Anamorphic squeeze quality

BEENYWEENIES

Active member
Hi everyone, haven't posted in a long time (luckily I've been too busy working), so it's good to be back!

I recently finished a short project with the dvx, and naturally on-set (and an hour before rolling tape), the client casually informed us that the final product would now be displayed on a widescreen tv even though we had finalized those details as 4:3 a week prior. Panicked, we had no choice but to use the anamorphic squeeze option as the subject was rather large vertically etc.

Long story short, what we ended up with was more grainy than I have ever seen from the DVX, and not just subtle (i.e. desirable) film-like grain but more like patchy or chunky grain and artifacting. On MCUs or further from camera, this chunky grain ate away precious detail on our subjects pretty badly, whereas closeups looked a touch grainy but fine. Also, focus seemed to be soft on these longer shots, no matter what we did.

So in the interest of averting this in the future, my question is - what quality hits are known and expected from the widescreen squeeze setting? Part 2 of that question - is uprezing a letterboxed shot to full frame 16:9 less damaging than squeeze mode? We shot in standard 29.97 with no funky filters or anything, and had enough light that we were stopping down a notch or two on every setup, so I have a hard time believing the grain issue is from lack of light.
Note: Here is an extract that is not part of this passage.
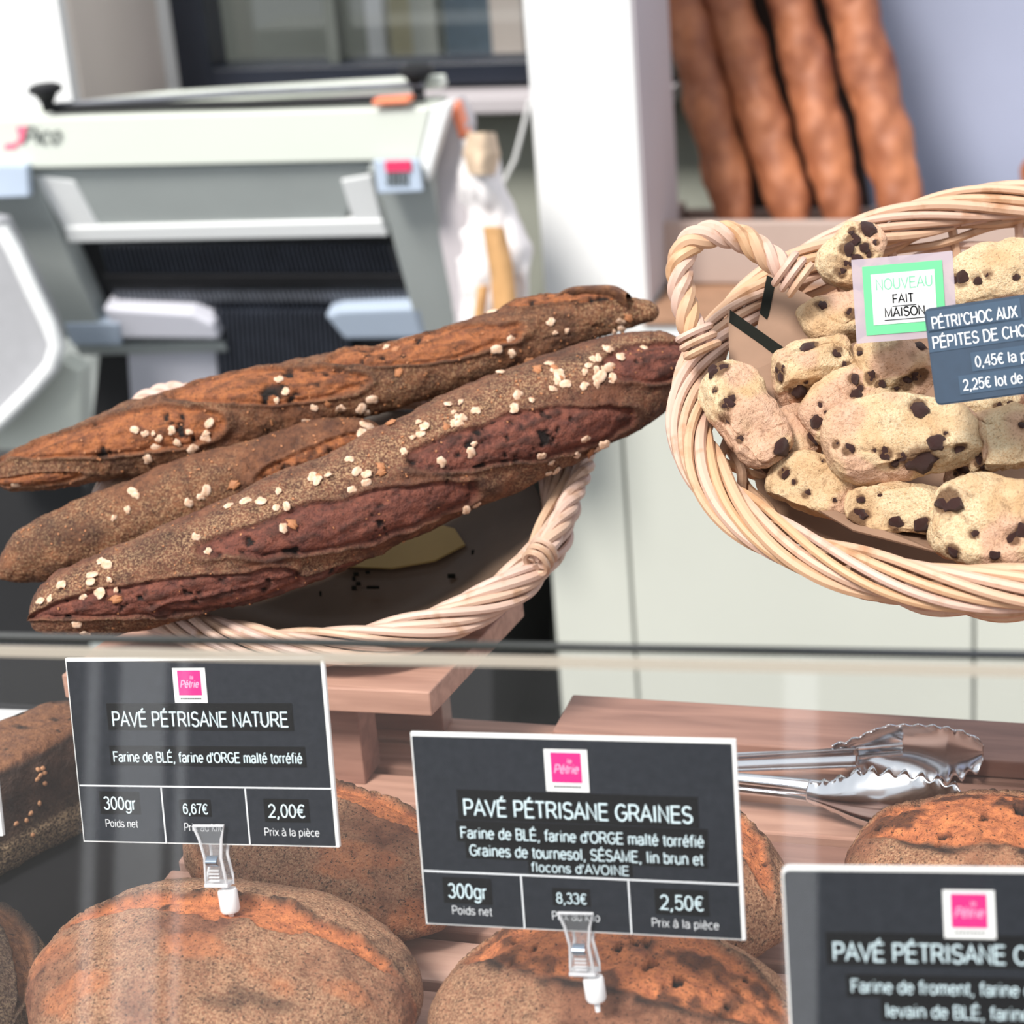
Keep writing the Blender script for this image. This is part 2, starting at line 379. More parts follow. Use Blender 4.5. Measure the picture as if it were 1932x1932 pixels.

Any thoughts or help would be greatly appreciated!!!
 
Squeeze + interlaced = ugly. That was the mistake there. Squeeze+24p or Squeeze+30p can be very, very good -- as detailed as any native 16:9 interlaced 1/3" camera. But squeeze+interlaced is not nearly as good.

If you have to shoot squeeze, see if there's any way you can shoot progressive/thin. If you have to shoot interlaced, well... squeeze isn't the best choice. You could probably do better to execute the 16:9 conversion in post somehow.
 
Thanks for the reply, Barry. When the client alerted us to this new 16:9 requirement on-set, we did a quick huddle to discuss our options and 24p did come up. We decided against it because we were a bit cautious about changing our shooting and post plans so dramatically on the fly, as the widescreen requirement changed things quite enough on its own. Wish we hadn't, but given that we had one measly week for post on four :30 spots we probably were smart to avoid such a dramatic last minute shakeup in our plans.

Either way, thanks again, it's good to know for future situations, and ultimately we are going to do a full set of new tests to evaluate all of this, just wanted to get some input here first!
 
If you evaluate the widescreen possibilities with your cam, I would advise to also test letterbox modes (interlaced/progressive, thin, thick), and let the widescreen display do the rescaling(uprez). Modern widescreen sets use powerfull deinterlacers, which make the signal progressive anyway (needed for flatscreen displaying). The progressive data is then being rescaled straight to the correct vertical resolution (like 768 horizontal lines in my 37' display) and not to the intermediate 525 lines which outputs your cam, thus avoiding double rescaling .
The advantage with letterbox is that it is OK on a 4:3 TV too.
 
I'll definitely look into that, thanks for the input.

To save others the hassle maybe I'll post a series of screenshots for each mode and setting here, so they can evaluate the results as well.